Tahiti Infos

Enfance: un secrétaire d'Etat contre les "situations de détresse"


Paris, France | AFP | vendredi 25/01/2019 - Un quart des SDF sont d'anciens enfants placés: un secrétaire d'Etat à la Protection de l'enfance a été nommé vendredi, avant l'annonce lundi d'une feuille de route qui doit permettre de "prévenir ces situations de détresse", selon le Premier ministre Edouard Philippe.

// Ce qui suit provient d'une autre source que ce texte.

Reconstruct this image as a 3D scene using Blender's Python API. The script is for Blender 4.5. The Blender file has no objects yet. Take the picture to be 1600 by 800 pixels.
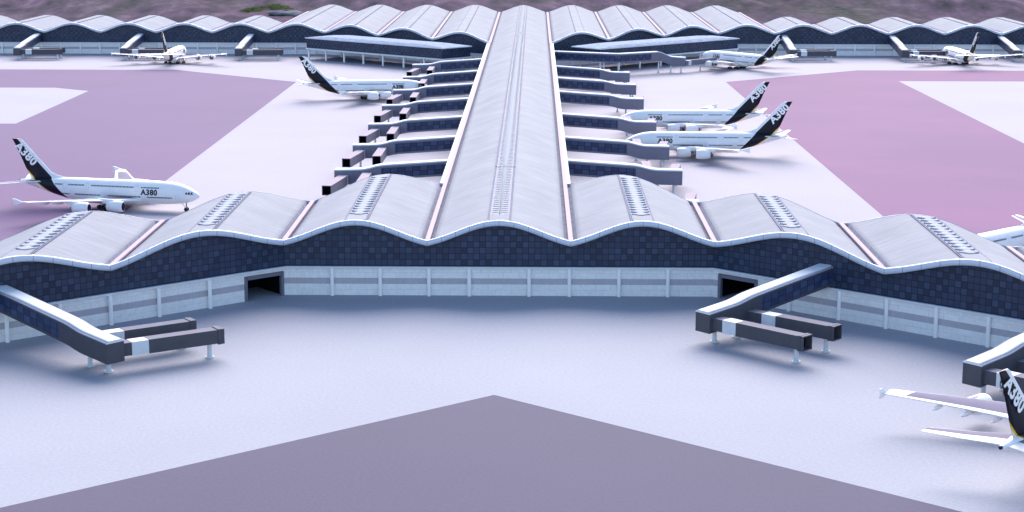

341.000 mineurs font l'objet d'une mesure de protection de l'enfance en France (fin 2017), dont plus de la moitié sont placés en institution ou dans des familles d'accueil.
"Nous devons faire mieux" en matière de protection de l'enfance, a reconnu Edouard Philippe après la nomination du député LREM Adrien Taquet à un poste de secrétaire d'Etat dédié à ce dossier, auprès de la ministre des Solidarités et de la Santé, Agnès Buzyn. Le gouvernement doit présenter lundi les grands axes de sa stratégie en la matière, qui sera soumise à une concertation.
Un documentaire accablant diffusé le 16 janvier sur France 3 révélait des violences insoutenables dans certains foyers d'accueil, notamment à Eysines en Gironde: adultes débordés levant la main sur des enfants, enfants victimes de viols de la part de leurs pairs, éducateurs sans aucune formation...
La diffusion du documentaire, suivie d'un débat auquel participait la députée LREM Perrine Goulet, elle-même ancienne enfant placée, a suscité une émotion considérable. La députée a demandé vendredi avec plusieurs collègues de la majorité une commission d'enquête parlementaire.
"Comment expliquer que l'Aide sociale à l'enfance, censée protéger des mineurs, semble trop souvent une machine à broyer des enfants déjà bien abîmés par la vie? Comment expliquer que 40% des SDF de moins de 25 ans sont d'anciens enfants placés et que 70% sortent sans diplôme de l'Aide sociale à l'enfance? Il n'est plus tolérable de laisser nos enfants continuer à se perdre", indique le texte de la demande. Ouverte aux "députés de tous bords", la demande n'a pas encore été formellement déposée.
 

- Moyens supplémentaires -

 
"Corriger les dysfonctionnements c'est bien, mais prévenir les violences, les mauvais traitements, arriver à identifier le plus tôt possible que quelque chose ne va pas, mettre en œuvre des accompagnements personnalisés pour éviter que la situation se dégrade, c'est ça qui est essentiel", a déclaré vendredi Edouard Philippe, annonçant "une mobilisation de moyens supplémentaires". Le budget de la protection de l'enfance avoisine les 8 milliards d'euros par an.
La nomination d'Adrien Taquet est "un signe positif", a réagi la fédération des associations de protection de l'enfant CNAPE. La Voix de l'Enfant "se réjouit" de cette création qu'elle "appelait de ses voeux de longue date".
"C'est un très bon signal, surtout couplé à la commission d'enquête parlementaire", a réagi Sylvain Louvet, auteur de l'enquête de huit mois diffusée dans "Pièces à conviction".
Parmi les pistes connues de la feuille de route gouvernementale, Mme Buzyn avait annoncé courant novembre la prise en charge à 100% des frais de santé des jeunes confiés aux services sociaux et un accompagnement financier pour ceux qui souhaitent poursuivre des études.
La nomination d'un secrétaire d'Etat, et non d'un haut commissaire comme le gouvernement l'envisageait, apporte à Adrien Taquet le poids politique indispensable pour engager la concertation avec les départements, qui sont maîtres d'oeuvre sur le terrain. L'Etat et les départements se renvoient souvent la balle sur le sujet.
"Il est temps que l'Etat s'engage", a réagi le département de Seine-Saint-Denis. Les juges pour enfants du tribunal de Bobigny ont lancé récemment un "appel au secours" sur les délais de prise en charge des enfants, qui vont "jusqu'à 18 mois" faute d'éducateurs pour exécuter les jugements.
Elu député des Hauts-de-Seine en juin 2017, "marcheur" de la première heure, Adrien Taquet, 42 ans, s'est engagé à "à bosser sur les angles morts de la République", notamment le handicap, l'autisme et la condition des détenus.
Une sensibilité qui lui sera utile pour s'attaquer aux nombreux "angles morts" de la protection de l'enfance, dont l'insuffisance criante d'éducateurs formés, l'absence d'unités pédopsychiatriques pour soigner les enfants victimes de violences, ou encore l'abandon des jeunes sortis du dispositif à 18 ans.